Deze dialoog is urgent, omdat er nu nog onvoldoende duidelijkheid is enerzijds over welke

experimenteerruimte er is of verwacht mag worden en anderzijds of de gevraagde ruimte wel leidt tot een ontwikkeling naar kringlooplandbouw. De agenda moet er toe leiden dat beleidsmakers, experts en de praktijk, samenwerken aan ruimte en oplossingen om de stap naar kringlooplandbouw te kunnen maken.

Voor alle drie actielijnen lopen al verscheidene acties en projecten bij MVT en het IBP. Deze agenda is bedoeld om meer samenhang te bereiken en na te gaan of er nog onderdelen missen of

aangescherpt moeten worden en kan als basis gebruikt worden voor de lobby voor Twente.
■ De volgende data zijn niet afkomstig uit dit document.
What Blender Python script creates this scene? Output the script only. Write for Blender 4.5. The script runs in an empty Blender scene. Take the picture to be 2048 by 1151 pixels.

De agenda is ook de basis voor het rapporteren van de voortgang op de genoemde punten.

Actielijnen voor Twente:

1. Houvast: Hoe ziet kringlooplandbouw er uit voor Twente en voor de verschillende bedrijfstypen? Wat zijn de onderdelen ervan?

2. Inspiratie: Wat is onze gezamenlijke ambitie in Twente? Welke toekomstbeelden hebben we daarbij? Wat leren we uit onze proeftuinen? Welke voorbeelden van elders en kennis kunnen we gebruiken?

3. Ontwikkeling: Wat is er nodig om te komen tot realistische en economisch haalbare ontwikkelpaden te komen? Welke experimenteerruimte is nodig?

Actielijn Houvast

Deze actielijn is bedoeld om grip te krijgen op wat kringlooplandbouw is. Dat gebeurt aan de hand van de volgende acties:

Ontwikkelen Kritische Prestatie Indicatoren KPI s voor kringlooplandbouw.

Samenwerking akkerbouw en veehouderij.

Actielijn Inspiratie

Deze actielijn is bedoeld om de ambities voor kringlooplandbouw in Twente helder te krijgen, inspiratie op de doen en te leren hoe om te gaan met kringlooplandbouw: Dat gebeurt aan de hand van de volgende acties:

Toekomstbeelden en ontwikkelpaden:

o Ontwikkelen toekomstperspectief landbouw 2030.

o Toekomstbeelden boerderij en afzetmarkt 2050

(3)

Uitvoeren proeftuinen MVT.

Leren en kennisdelen:

o Kennisagenda maken en uitvoeren.

o Leren en communiceren.

Actielijn Ontwikkeling

Deze actielijn is bedoeld om de ontwikkeling naar kringlooplandbouw mogelijk te maken. Dit gebeurt aan de hand van de volgende acties:

Benodigde experimenteerruimte in beleid, wet- en regelgeving mogelijk maken Verruimen verdienmodel boeren:

o True pricing o GLB-pilots.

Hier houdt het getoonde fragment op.